• **TASK DIRECTIONS**
Write out the material exactly, leaving every picture behind.

□ □ □ □ □ □ □

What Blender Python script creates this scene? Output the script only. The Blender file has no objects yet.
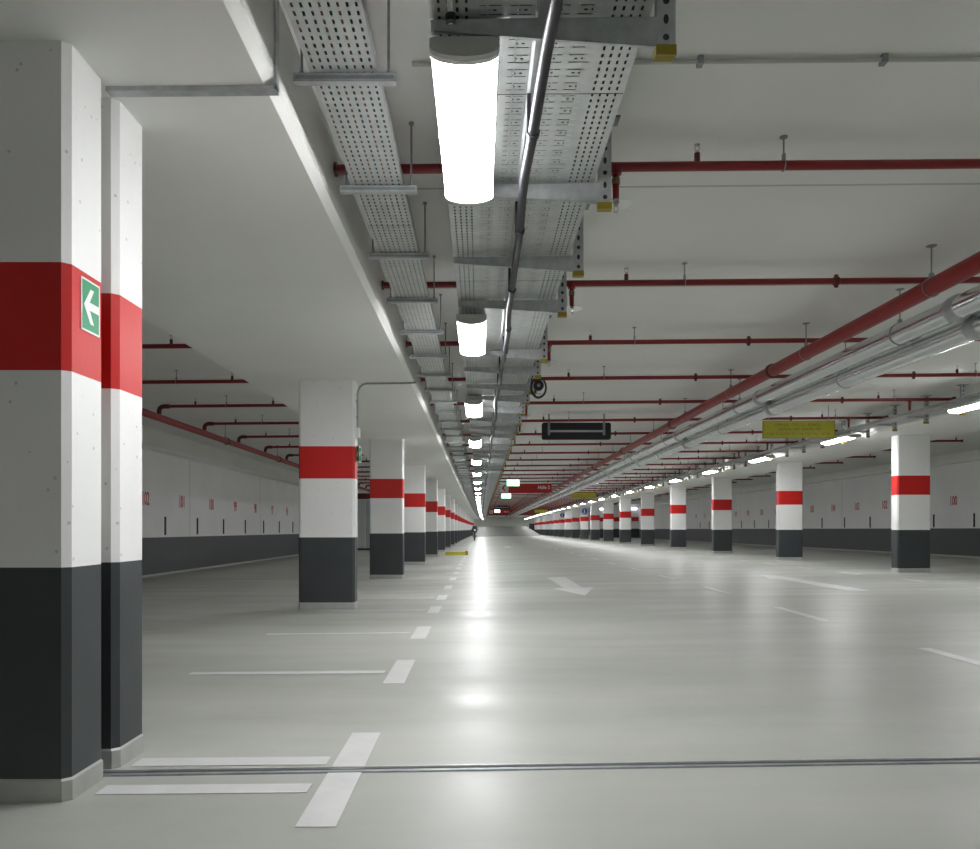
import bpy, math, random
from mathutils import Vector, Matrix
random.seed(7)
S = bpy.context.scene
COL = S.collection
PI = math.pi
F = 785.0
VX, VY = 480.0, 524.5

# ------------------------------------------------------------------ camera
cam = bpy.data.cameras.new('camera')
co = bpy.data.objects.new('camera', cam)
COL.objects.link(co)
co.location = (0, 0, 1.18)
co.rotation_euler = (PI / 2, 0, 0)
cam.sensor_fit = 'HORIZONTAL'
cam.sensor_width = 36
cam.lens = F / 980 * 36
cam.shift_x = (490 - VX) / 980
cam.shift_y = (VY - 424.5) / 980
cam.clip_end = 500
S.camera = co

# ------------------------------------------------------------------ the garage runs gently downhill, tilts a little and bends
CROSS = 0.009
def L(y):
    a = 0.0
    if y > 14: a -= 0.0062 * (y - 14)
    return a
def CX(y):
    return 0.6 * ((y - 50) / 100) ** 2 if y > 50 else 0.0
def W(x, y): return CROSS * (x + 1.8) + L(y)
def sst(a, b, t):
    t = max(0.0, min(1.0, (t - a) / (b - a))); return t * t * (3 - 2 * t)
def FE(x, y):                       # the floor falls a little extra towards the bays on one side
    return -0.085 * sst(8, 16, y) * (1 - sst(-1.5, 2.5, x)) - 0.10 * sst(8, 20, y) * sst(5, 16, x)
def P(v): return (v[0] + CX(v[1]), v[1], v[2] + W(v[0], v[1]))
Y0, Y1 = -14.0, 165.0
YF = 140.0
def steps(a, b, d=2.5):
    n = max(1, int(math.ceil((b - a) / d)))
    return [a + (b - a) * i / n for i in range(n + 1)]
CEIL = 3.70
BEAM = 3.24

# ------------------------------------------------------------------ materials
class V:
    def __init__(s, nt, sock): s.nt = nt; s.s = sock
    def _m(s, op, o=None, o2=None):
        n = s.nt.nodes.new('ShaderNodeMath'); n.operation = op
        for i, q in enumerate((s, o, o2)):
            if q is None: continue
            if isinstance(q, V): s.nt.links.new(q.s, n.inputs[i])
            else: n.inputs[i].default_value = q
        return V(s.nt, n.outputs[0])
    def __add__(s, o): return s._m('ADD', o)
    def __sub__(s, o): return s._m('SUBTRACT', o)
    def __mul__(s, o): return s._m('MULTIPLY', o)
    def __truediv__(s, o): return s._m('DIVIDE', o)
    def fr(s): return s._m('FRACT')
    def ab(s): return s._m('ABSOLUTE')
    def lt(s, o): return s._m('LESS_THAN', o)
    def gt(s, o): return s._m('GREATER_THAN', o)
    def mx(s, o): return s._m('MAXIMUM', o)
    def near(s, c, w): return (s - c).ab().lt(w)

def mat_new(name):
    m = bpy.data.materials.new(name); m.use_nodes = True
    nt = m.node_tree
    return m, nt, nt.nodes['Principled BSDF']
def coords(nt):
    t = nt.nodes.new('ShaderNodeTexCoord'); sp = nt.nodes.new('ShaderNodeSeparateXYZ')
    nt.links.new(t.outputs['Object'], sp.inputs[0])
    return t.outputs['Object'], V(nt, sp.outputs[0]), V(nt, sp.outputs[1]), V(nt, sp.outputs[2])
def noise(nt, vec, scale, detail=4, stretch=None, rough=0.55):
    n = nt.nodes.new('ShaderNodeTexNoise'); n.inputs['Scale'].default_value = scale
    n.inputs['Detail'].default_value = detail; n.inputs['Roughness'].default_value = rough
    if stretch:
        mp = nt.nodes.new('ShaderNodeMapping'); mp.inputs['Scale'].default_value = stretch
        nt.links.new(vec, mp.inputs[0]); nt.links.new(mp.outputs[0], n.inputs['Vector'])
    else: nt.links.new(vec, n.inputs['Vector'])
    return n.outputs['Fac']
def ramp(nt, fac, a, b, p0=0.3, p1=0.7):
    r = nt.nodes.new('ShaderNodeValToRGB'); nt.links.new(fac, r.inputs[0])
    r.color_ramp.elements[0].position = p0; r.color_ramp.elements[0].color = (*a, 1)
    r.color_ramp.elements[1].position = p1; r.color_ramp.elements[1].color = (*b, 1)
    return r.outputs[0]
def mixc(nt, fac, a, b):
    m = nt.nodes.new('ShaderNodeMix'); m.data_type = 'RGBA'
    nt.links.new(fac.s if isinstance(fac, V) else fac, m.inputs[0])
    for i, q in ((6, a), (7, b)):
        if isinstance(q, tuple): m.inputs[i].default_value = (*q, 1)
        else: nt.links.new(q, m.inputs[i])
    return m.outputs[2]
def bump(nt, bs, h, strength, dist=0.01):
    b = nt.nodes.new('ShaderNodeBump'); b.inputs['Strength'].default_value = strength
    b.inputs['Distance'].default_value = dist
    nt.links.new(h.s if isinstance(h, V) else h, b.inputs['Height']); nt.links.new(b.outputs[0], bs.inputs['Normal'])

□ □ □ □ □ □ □

• **RESULT FOR THIS EXERCISE**
What Blender Python script creates this scene? Output the script only. The Blender file has no objects yet.
import bpy, math, random
from mathutils import Vector, Matrix
random.seed(7)
S = bpy.context.scene
COL = S.collection
PI = math.pi
F = 785.0
VX, VY = 480.0, 524.5

# ------------------------------------------------------------------ camera
cam = bpy.data.cameras.new('camera')
co = bpy.data.objects.new('camera', cam)
COL.objects.link(co)
co.location = (0, 0, 1.18)
co.rotation_euler = (PI / 2, 0, 0)
cam.sensor_fit = 'HORIZONTAL'
cam.sensor_width = 36
cam.lens = F / 980 * 36
cam.shift_x = (490 - VX) / 980
cam.shift_y = (VY - 424.5) / 980
cam.clip_end = 500
S.camera = co

# ------------------------------------------------------------------ the garage runs gently downhill, tilts a little and bends
CROSS = 0.009
def L(y):
    a = 0.0
    if y > 14: a -= 0.0062 * (y - 14)
    return a
def CX(y):
    return 0.6 * ((y - 50) / 100) ** 2 if y > 50 else 0.0
def W(x, y): return CROSS * (x + 1.8) + L(y)
def sst(a, b, t):
    t = max(0.0, min(1.0, (t - a) / (b - a))); return t * t * (3 - 2 * t)
def FE(x, y):                       # the floor falls a little extra towards the bays on one side
    return -0.085 * sst(8, 16, y) * (1 - sst(-1.5, 2.5, x)) - 0.10 * sst(8, 20, y) * sst(5, 16, x)
def P(v): return (v[0] + CX(v[1]), v[1], v[2] + W(v[0], v[1]))
Y0, Y1 = -14.0, 165.0
YF = 140.0
def steps(a, b, d=2.5):
    n = max(1, int(math.ceil((b - a) / d)))
    return [a + (b - a) * i / n for i in range(n + 1)]
CEIL = 3.70
BEAM = 3.24

# ------------------------------------------------------------------ materials
class V:
    def __init__(s, nt, sock): s.nt = nt; s.s = sock
    def _m(s, op, o=None, o2=None):
        n = s.nt.nodes.new('ShaderNodeMath'); n.operation = op
        for i, q in enumerate((s, o, o2)):
            if q is None: continue
            if isinstance(q, V): s.nt.links.new(q.s, n.inputs[i])
            else: n.inputs[i].default_value = q
        return V(s.nt, n.outputs[0])
    def __add__(s, o): return s._m('ADD', o)
    def __sub__(s, o): return s._m('SUBTRACT', o)
    def __mul__(s, o): return s._m('MULTIPLY', o)
    def __truediv__(s, o): return s._m('DIVIDE', o)
    def fr(s): return s._m('FRACT')
    def ab(s): return s._m('ABSOLUTE')
    def lt(s, o): return s._m('LESS_THAN', o)
    def gt(s, o): return s._m('GREATER_THAN', o)
    def mx(s, o): return s._m('MAXIMUM', o)
    def near(s, c, w): return (s - c).ab().lt(w)

def mat_new(name):
    m = bpy.data.materials.new(name); m.use_nodes = True
    nt = m.node_tree
    return m, nt, nt.nodes['Principled BSDF']
def coords(nt):
    t = nt.nodes.new('ShaderNodeTexCoord'); sp = nt.nodes.new('ShaderNodeSeparateXYZ')
    nt.links.new(t.outputs['Object'], sp.inputs[0])
    return t.outputs['Object'], V(nt, sp.outputs[0]), V(nt, sp.outputs[1]), V(nt, sp.outputs[2])
def noise(nt, vec, scale, detail=4, stretch=None, rough=0.55):
    n = nt.nodes.new('ShaderNodeTexNoise'); n.inputs['Scale'].default_value = scale
    n.inputs['Detail'].default_value = detail; n.inputs['Roughness'].default_value = rough
    if stretch:
        mp = nt.nodes.new('ShaderNodeMapping'); mp.inputs['Scale'].default_value = stretch
        nt.links.new(vec, mp.inputs[0]); nt.links.new(mp.outputs[0], n.inputs['Vector'])
    else: nt.links.new(vec, n.inputs['Vector'])
    return n.outputs['Fac']
def ramp(nt, fac, a, b, p0=0.3, p1=0.7):
    r = nt.nodes.new('ShaderNodeValToRGB'); nt.links.new(fac, r.inputs[0])
    r.color_ramp.elements[0].position = p0; r.color_ramp.elements[0].color = (*a, 1)
    r.color_ramp.elements[1].position = p1; r.color_ramp.elements[1].color = (*b, 1)
    return r.outputs[0]
def mixc(nt, fac, a, b):
    m = nt.nodes.new('ShaderNodeMix'); m.data_type = 'RGBA'
    nt.links.new(fac.s if isinstance(fac, V) else fac, m.inputs[0])
    for i, q in ((6, a), (7, b)):
        if isinstance(q, tuple): m.inputs[i].default_value = (*q, 1)
        else: nt.links.new(q, m.inputs[i])
    return m.outputs[2]
def bump(nt, bs, h, strength, dist=0.01):
    b = nt.nodes.new('ShaderNodeBump'); b.inputs['Strength'].default_value = strength
    b.inputs['Distance'].default_value = dist
    nt.links.new(h.s if isinstance(h, V) else h, b.inputs['Height']); nt.links.new(b.outputs[0], bs.inputs['Normal'])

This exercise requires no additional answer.